Saviano ao ministro do Interior italiano: “Achas que tenho medo de ti? Palhaço!”

por Paulo Alexandre Amaral - RTP
Alessandro Bianchi, Reuters

“Vivo com protecção policial desde os 26 anos. Estou sob a terrível ameaça do clã Casalesi [Camorra], dos narcos mexicanos. Acreditas que devo ter medo de ti? Palhaço”. O escritor e jornalista italiano Roberto Saviano, autor do livro “Camorra” sobre a organização napolitana, respondeu desta forma ao ministro italiano do Interior, Matteo Salvini, que ameaçou retirar-lhe a protecção policial após críticas que fizera sobre a crise do "Aquarius".

Esta quinta-feira, o ministro do Interior e líder da Liga [Norte], Matteo Salvini, ameaçou reiteradamente com a necessidade de reavaliar o regime especial concedido a Roberto Saviano, que vive com protecção policial há mais de uma década. Em duas entrevistas na rádio e na televisão, brincando com o facto de o jornalista que revelou os meandros da “máfia” napolitana passar muito tempo no estrangeiro, Salvini sugeriu que fosse avaliado se Saviano “ainda corre algum risco” e se esta é a melhor forma de gastar o dinheiro dos contribuintes italianos.

Roberto Saviano tem sido um crítico feroz das políticas nacionalistas anti-imigração e de extrema-direita quer do partido Liga (anteriormente designado Liga Norte), quer do executivo em que Salvini desempenha as funções de ministro do Interior e de vice-primeiro-ministro.

No francês Le Monde, o ministro italiano é acusado por Saviano de elogiar as políticas do seu antecessor no Ministério do Interior, Marco Minniti, do partido Democrata, deixando a ideia de que era para prosseguir a linha anti-imigração e dos acordos com países da outra margem do Mediterrânio no sentido de impedir o fluxo migratório.

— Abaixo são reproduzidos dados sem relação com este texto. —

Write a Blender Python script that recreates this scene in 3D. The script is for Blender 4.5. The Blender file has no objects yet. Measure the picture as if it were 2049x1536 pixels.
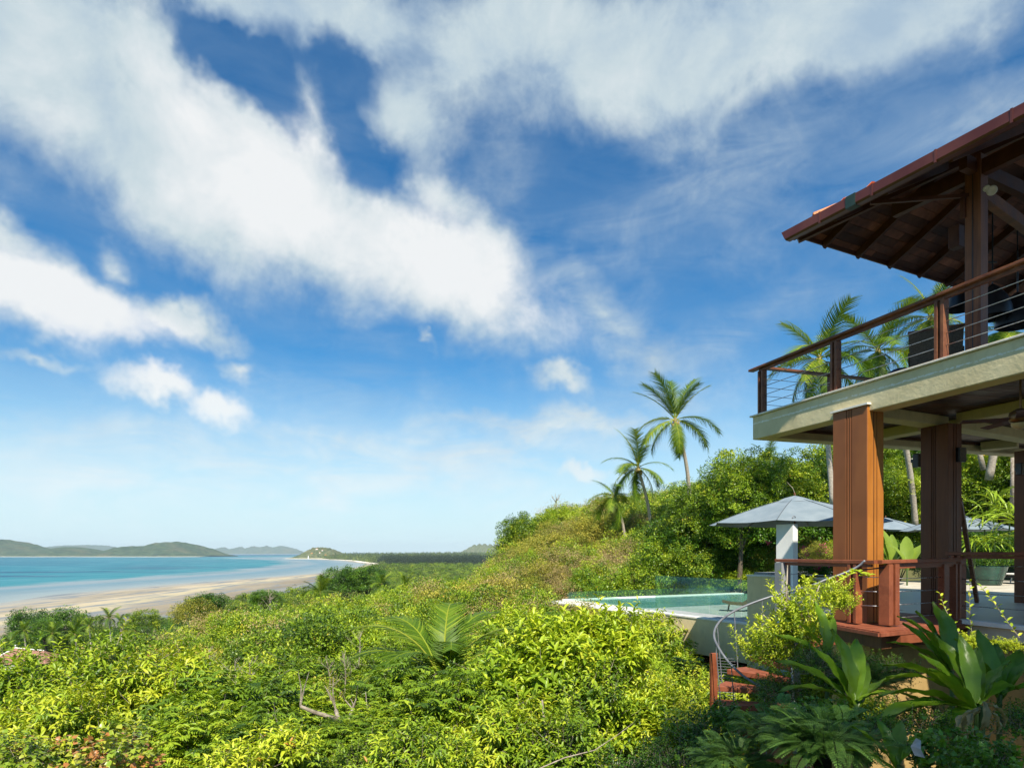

Em plena crise do Aquarius, o navio que tem como missão resgatar refugiados à deriva no Mediterrânio, o jornalista escreveu também para o britânico The Guardian um artigo criticando fortemente a decisão do Governo italiano de fechar os portos italianos ao barco que recolhera 629 pessoas que tentavam chegar à Europa, entre as quais muitas crianças, bebés e um recém-nascido.

As palavras não caíram bem no executivo italiano, levando à ameaça de Matteo Salvini, que Saviano acusa agora de usar “palavras de mafioso”.

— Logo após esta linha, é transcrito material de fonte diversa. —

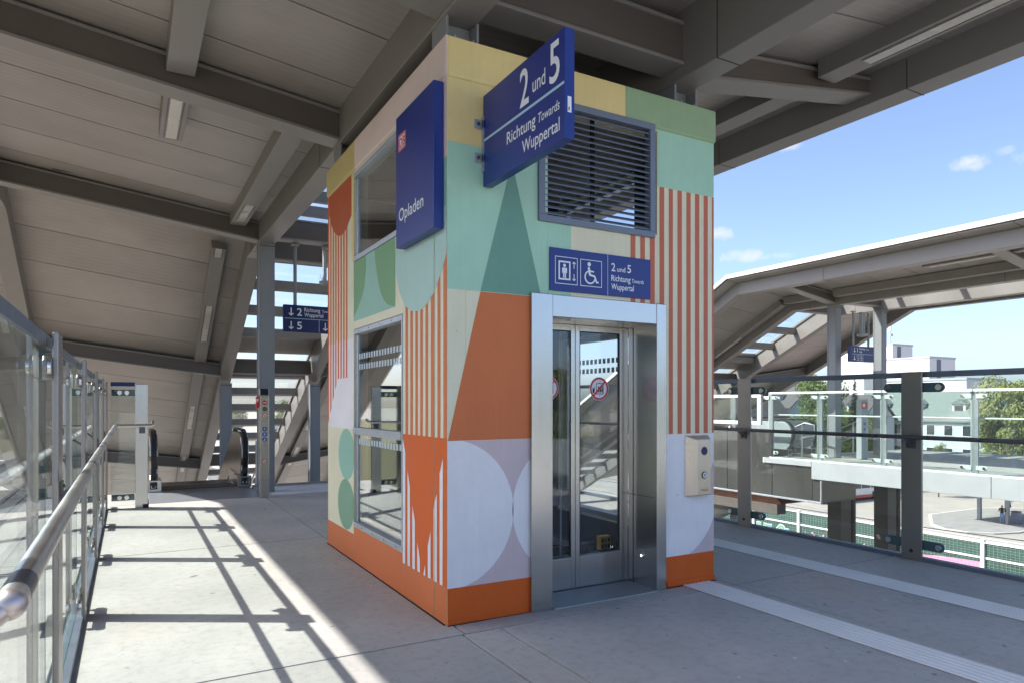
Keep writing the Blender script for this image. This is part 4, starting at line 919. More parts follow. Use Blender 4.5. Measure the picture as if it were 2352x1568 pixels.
# ------------------------------------------------------------------ escalator, stairs, pillar post
def escalator(t_loc, X, label, x0=-1.50, x1=-.06, bm='balu'):
    t = thing('escalator', t_loc, label, 'escalator')
    ks = .5
    for s, xc in ((0, x0), (1, x1)):
        wdt = .13
        prof = []      # side outline in (y, z): rounded newel, level part, then descending
        for q in range(-90, 91, 15): prof.append((9.02 - .36 * math.cos(R(q)), .56 + .40 * math.sin(R(q))))
        prof = [(8.86, .18), (8.74, .30)] + [(9.02 - .34 * math.cos(R(q)), .62 + .36 * math.sin(R(q))) for q in range(-40, 91, 13)] + [(9.9, .97), (20, .97 - ks * 9.7), (20, .16 - ks * 9.7), (10.4, .10)]
        m = MB(); m.prism([(X(xc - wdt / 2), y, z) for y, z in prof], (X(xc + wdt / 2) - X(xc - wdt / 2), 0, 0)); b = m.build('balustrade', bm, t, bev=.02)
        rail = [(8.86, .16), (8.70, .26)] + [(9.02 - .385 * math.cos(R(q)), .62 + .40 * math.sin(R(q))) for q in range(-40, 91, 10)] + [(9.9, 1.015), (20, 1.015 - ks * 9.7)]
        m = MB()
        for (ya, za), (yb, zb) in zip(rail[:-1], rail[1:]):
            m.bar((X(xc), ya, za), (X(xc), yb, zb), .085, .035, up=(1, 0, 0) if abs(yb - ya) < 1e-6 else (0, 0, 1))
        m.build('moving_handrail', 'rubber', t, bev=.008)
        m = MB(); m.box(*sorted((X(xc - .12), X(xc + .12))), 8.76, 9.3, .001, .20); m.build('newel_base', 'steel', t, bev=.006)
        m = MB(); m.box(*sorted((X(xc - .055), X(xc + .055))), 8.735, 8.76, .05, .17); nb = m.build('handrail_inlet', 'rubber', t, bev=.01)
        m = MB(); m.tube([(X(xc - .035), 8.73, .11), (X(xc - .03), 8.728, .075), (X(xc + .03), 8.728, .075), (X(xc + .035), 8.73, .11)], .006, 8); m.build('inlet_ring', 'chrome', t)
        for k, yy in enumerate((9.35,)):
            m = MB(); m.box(*sorted((X(xc - .09), X(xc + .09))), yy, 10.2, .001, .22); m.build('skirt', 'steel', t, bev=.004)
    xa, xb = sorted((X(x0 + .12), X(x1 - .12)))
    m = MB(); m.box(xa, xb, 8.99, 9.5, -.03, .012); m.build('comb_plate', 'beam_dark', t)
    for k in range(14):
        y = 9.5 + k * .4; z = 0 if k < 2 else -.2 * (k - 1)
        m = MB(); m.box(xa, xb, y, y + .41, z - .2, z); m.build('step', 'dark_tube', t)
    m = MB(); m.box(*sorted((X(x0 - .2), X(x1 + .2))), 9.0, 9.9, -1.0, -.14); m.build('truss_cover', 'clad', t, bev=.004)
    a, b = sorted((X(x0 - .2), X(x1 + .2))); m = MB(); m.prism([(a, 9.9, -.45), (a, 9.9, -1.05), (a, 24, -8.5), (a, 24, -7.6)], (b - a, 0, 0)); m.build('truss_cover', 'clad', t)
    return t
escalator((-.8, 9.1, 0), lambda x: x, 'escalator going down between two steel balustrades with black handrails')
stt = thing('staircase', (2.3, 9.2, 0), 'stairs going down behind the tower with looped tubular handrail', 'stairs')
for k in range(20):
    m = MB(); m.box(.5, 4.5, 8.81 + k * .30, 9.10 + k * .30 + .02, -.17 * (k + 1) - .16, -.17 * (k + 1)); m.build('step', 'conc_grey', stt, bev=.005, seg=1)
for x in (.42, 2.5):
    m = MB(); m.tube([(x, 13.5, .9 - .5 * 4.4), (x, 9.1, .88), (x, 8.78, .80), (x, 8.72, .76), (x, 8.70, .70), (x, 8.70, .58), (x, 8.74, .53), (x, 9.1, .60), (x, 13.5, .62 - .5 * 4.4)], .022, 10); h = m.build('handrail', 'tube', stt, smooth=True)
    for y in (9.15, 10.4, 11.6):
        m = MB(); m.tube([(x, y, -.1 - .5 * (y - 9.0)), (x, y, .90 - .5 * (y - 9.15))], .018, 8); m.build('baluster', 'tube', stt, smooth=True)
m = MB(); m.tube([(.16, 8.9, .02), (.16, 8.9, .82), (.30, 8.9, .82), (.30, 8.9, .02)], .016, 8); m.build('guard_loop', 'tube', stt, smooth=True)

po = thing('indicator_pillar', (.02, 7.2, 0), 'slim steel pillar with round pictograms and red box in front of the column', 'info pillar')
m = MB(); m.prism([(-.055, 7.16, 0), (.085, 7.16, 0), (.085, 7.16, 1.62), (-.055, 7.16, 1.62)], (0, .13, 0)); m.build('housing', 'champ2' if 'champ2' in MT else 'steel', po, bev=.006)
m = MB(); m.prism([(-.055, 7.16, 1.622), (-.055, 7.20, 1.74), (-.055, 7.29, 1.74), (-.055, 7.29, 1.622)], (.14, 0, 0)); m.build('sloped_cap', 'steel', po, bev=.006)
m = MB(); m.prism([(-.04, 7.163, 1.635), (-.04, 7.197, 1.73), (-.04, 7.194, 1.732), (-.04, 7.159, 1.637)], (.11, 0, 0)); m.build('display', 'black', po)
Pp = Plane((0.016, 7.16, 0), (1, 0, 0), (0, 0, 1))
def picto(z, kind_):
    a = MB(); r = .037
    if kind_ == 'noentry':
        Pp.disc(a, (0, z), r, .0012); o = a.build('pictogram', 'red', po, recalc=False); b = MB(); Pp.poly(b, rc(-.025, z - .007, .025, z + .007), .0018); b.build('symbol', 'ink', o, recalc=False)
    elif kind_ == 'dark':
        a.tube([(.016, 7.16, z), (.016, 7.157, z)], r, 24); a.build('camera_lens', 'dark_tube', po)
    elif kind_ == 'ban':
        Pp.disc(a, (0, z), r, .0012); o = a.build('pictogram', 'ink', po, recalc=False)
        b = MB(); Pp.ring(b, (0, z), r * .78, r, .0018, 24); Pp.line(b, (-r * .6, z + r * .6), (r * .6, z - r * .6), .006, .0019); b.build('red_ring', 'red', o, recalc=False)
        b = MB(); Pp.ring(b, (-.008, z - .008), .006, .009, .0015, 12); Pp.ring(b, (.011, z - .008), .006, .009, .0015, 12); Pp.line(b, (-.008, z - .006), (.006, z + .012), .004, .0016); Pp.line(b, (.011, z - .006), (0, z + .004), .004, .0017); b.build('symbol', 'black', o, recalc=False)
    else:
        Pp.disc(a, (0, z), r, .0012); o = a.build('pictogram', 'picblue', po, recalc=False); b = MB()
        Pp.disc(b, (0.002, z + .018), .006, .0018, 10); Pp.line(b, (.002, z + .012), (-.002 if kind_ == 'b1' else .004, z - .008), .011, .0018); Pp.line(b, (0, z - .005), (.014 if kind_ != 'b2' else -.01, z - .024), .006, .0019); Pp.line(b, (.003, z + .006), (-.018, z - .004), .005, .002)
        if kind_ == 'b3': Pp.line(b, (-.022, z - .022), (.02, z - .022), .005, .0021); Pp.line(b, (-.02, z - .022), (-.02, z - .006), .005, .0022)
        b.build('symbol', 'ink', o, recalc=False)
for z, k in ((1.51, 'noentry'), (1.41, 'dark'), (1.305, 'ban'), (1.092, 'b1'), (1.005, 'b2'), (.918, 'b3'), (.58, 'ban')): picto(z, k)
m = MB()
for z in (1.22, .76, .27): m.box(-.056, .086, 7.159, 7.1605, z, z + .002)
for k in range(8): a_ = k * math.pi / 4; Pp.line(m, (math.cos(a_) * .008, .83 + math.sin(a_) * .008), (math.cos(a_) * .02, .83 + math.sin(a_) * .02), .003, .001 + k * .00005)
m.build('panel_seam', 'dark_tube', po)
m = MB(); m.prism([(-.105, 7.17, 1.42), (-.105, 7.17, 1.60), (-.057, 7.17, 1.61), (-.057, 7.17, 1.45), (-.085, 7.17, 1.42)], (0, .09, 0)); rb = m.build('red_button_box', 'red', po, bev=.004)
m = MB(); m.box(-.1075, -.1055, 7.185, 7.24, 1.52, 1.57); m.box(-.10, -.075, 7.1675, 7.1698, 1.53, 1.57); m.build('label_plate', 'ink', rb)

# ------------------------------------------------------------------ hanging signs and loudspeakers
def hang_sign(X0, y, z0, z1, w, ztop, px_, label, rows, mat='navy'):
    t = thing('hanging_sign', (X0 + w / 2, y, ztop), label, 'hanging sign')
    m = MB(); m.box(X0, X0 + w, y, y + .09, z0, z1); m.build('panel', mat, t, bev=.004)
    for x in px_:
        m = MB(); m.tube([(X0 + x, y + .045, z1 - .01), (X0 + x, y + .045, ztop)], .03, 12); m.build('hanger_pole', 'col', t, smooth=True)
        m = MB(); m.box(X0 + x - .06, X0 + x + .06, y - .0, y + .09, ztop - .035, ztop - .002); m.build('hanger_clamp', 'pale', t, bev=.006)
    P = Plane((X0, y, z0), (1, 0, 0), (0, 0, 1)); rows(t, P); return t
def rows_ours(t, P):
    h = .235; e = .0015
    m = MB(); P.arrow(m, (.125, h * 1.5), .135, -1, e, .14); P.arrow(m, (.125, h * .5), .135, -1, e, .14); P.arrow(m, (.715, h * .5), .135, -1, e, .14); m.build('arrow', 'ink', t, recalc=False)
    m = MB(); P.poly(m, rc(.015, h - .005, .98, h + .005), e); P.poly(m, rc(.603, .01, .611, h - .008), e); m.build('rule', 'cyan', t, recalc=False)
    lettering('2', P, 0, h * 1.5 - .065, .185, 'ink', t, fit=(.224, .309), bold=.012); lettering('5', P, 0, h * .5 - .065, .185, 'ink', t, fit=(.224, .309), bold=.012)
    lettering('Richtung', P, 0, h * 1.5 + .012, .095, 'ink', t, fit=(.349, .625), bold=.01); lettering('Towards', P, 0, h * 1.5 + .012, .065, 'ink', t, fit=(.657, .853), shear=.18, bold=.008); lettering('Wuppertal', P, 0, h * 1.5 - .075, .095, 'ink', t, fit=(.349, .679), bold=.01)
hang_sign(.47, 8.0, 2.73, 3.20, 1.0, 4.27, (.20, .80), 'navy hanging sign left of the tower with down arrows, 2 and 5', rows_ours)
def rows_nb(t, P):
    h = .215; e = .0018
    m = MB(); P.arrow(m, (.18, h * 1.5), .12, -1, e, .15); P.arrow(m, (.18, h * .5), .12, -1, e, .15); m.build('arrow', 'ink', t, recalc=False)
    m = MB(); P.poly(m, rc(.08, h - .005, 1.0, h + .005), e); m.build('rule', 'cyan', t, recalc=False)
    lettering('1', P, .27, h * 1.5 - .06, .17, 'ink', t, xs=.85, bold=.01); lettering('Richtung', P, .385, h * 1.5 + .015, .085, 'ink', t, xs=.82, bold=.006); lettering('Towards', P, .665, h * 1.5 + .015, .05, 'ink', t, xs=.82, shear=.18, bold=.004); lettering('K\u00f6ln', P, .385, h * 1.5 - .075, .085, 'ink', t, xs=.82, bold=.006)
    m = MB()
    for x in (.275, .43):
        P.frame(m, x, .025, x + .14, .19, .005, e); P.line(m, (x + .03, .05), (x + .075, .05), .012, e + .0002); P.line(m, (x + .07, .05), (x + .11, .12), .012, e + .0003); P.disc(m, (x + .055, .155), .014, e, 10); P.line(m, (x + .055, .14), (x + .055, .085), .016, e + .0004)
    m.build('pictogram', 'ink', t, recalc=False)
hang_sign(15.31, 7.5, 2.635, 3.065, 1.04, 4.02, (.19, .86), 'navy hanging sign under the far canopy, arrow 1 towards Koeln', rows_nb)
def speaker(x, y, zt, zb, label):
    t = thing('speaker_mast', (x, y, zt), label, 'loudspeaker')
    m = MB(); m.box(x - .09, x + .09, y - .05, y + .05, zt - .04, zt - .003); m.build('bracket', 'pale', t, bev=.004)
    m = MB(); m.box(x - .075, x - .02, y - .05, y + .05, zb + .03, zt - .04); m.box(x + .03, x + .075, y - .03, y + .03, zb + .03, zt - .04); m.build('hanger', 'pale', t, bev=.008)
    m = MB(); m.tube([(x, y, zb - .03), (x, y, zb - .01), (x, y, zb + .03)], [.10, .14, .14], 20); m.build('horn', 'pale', t, smooth=True)
    m = MB(); m.tube([(x, y, zb - .035), (x, y, zb - .031)], .085, 20); m.build('grille', 'dark_tube', t)
    m = MB()
    for k in range(14): a_ = random.uniform(0, 6.28); m.tube([(x + math.cos(a_) * .13, y + math.sin(a_) * .13, zb + .03), (x + math.cos(a_) * .17, y + math.sin(a_) * .17, zb + .13)], .0022, 4)
    m.build('bird_spike', 'galv', t)
speaker(1.22, 8.0, 4.27, 3.62, 'small grey loudspeaker on a hanger beside the tower, above the navy sign')
speaker(15.98, 7.6, 4.02, 3.38, 'small grey loudspeaker hanging between the far columns')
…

“Viver sob escolta é uma tragédia e a Itália é o país ocidental com mais jornalistas sob escolta porque tem as organizações criminosas mais poderosas e perigosas do mundo. No entanto, apesar disso, em vez de libertar dos riscos os jornalistas sob protecção, Matteo Salvino, ministro do Interior, ameaça-os. As palavras pesam, e as palavras do ministro do submundo, eleito em Rosarno (na Calábria) com os votos de quem morre pela 'Ndrangheta' [máfia calabresa], são palavras de mafioso. As máfias estão a ameaçar. Salvini ameaça”, acusa Roberto Saviano numa resposta gravada e colocada na sua página de Facebook.



Na resposta, o jornalista rejeita ainda o argumento usado pelo governante relativamente ao alegado mau uso dos dinheiros dos italianos e estabelece uma ligação entre os cofres do partido Liga com financiamentos da máfia napolitana, em particular um esquema envolvendo 50 milhões de euros por altura das eleições.

“Matteo Salvini procura constantemente uma distracção e ataca os migrantes, os ciganos e depois ataca-me a mim porque é chefe de um partido de ladrões: quase 50 milhões de euros de reembolsos eleitorais roubados. Ele fala de tudo e implica com toda a gente para que as pessoas não saibam que o seu partido roubou ao Estado [italiano] milhões e milhões de euros. Apela à raiva de pessoas inocentes que não sabem que os primeiros alvos dessas falcatruas são elas próprias”, pode ler-se no texto com que Saviano faz acompanhar o vídeo.

Deixando ainda suspeitas sobre alegadas ligações e financiamentos da Liga por famílias da Ndrangheta, a máfia calabresa, o jornalista desafia Salvini a devolver o dinheiro ao Estado para que possa depois falar do dinheiro dos italianos.

“O ministro do submundo, ao nomear-me como o seu alvo, devolve-me ao meu lugar. Salvini escolheu os seus inimigos: os italianos do Sul, italianos dos quais não se ocupa e de quem nunca se ocupará, os estrangeiros que vivem e trabalham na Itália, as meninas e meninos nascidos na Itália de pais estrangeiros, meninos que falam italiano (…) E entre os italianos esquecidos pela política e pelas instituições, entre os estrangeiros apontados como alvos para atacar, estou eu”, lança Roberto Saviano num repto ao ministro do Interior.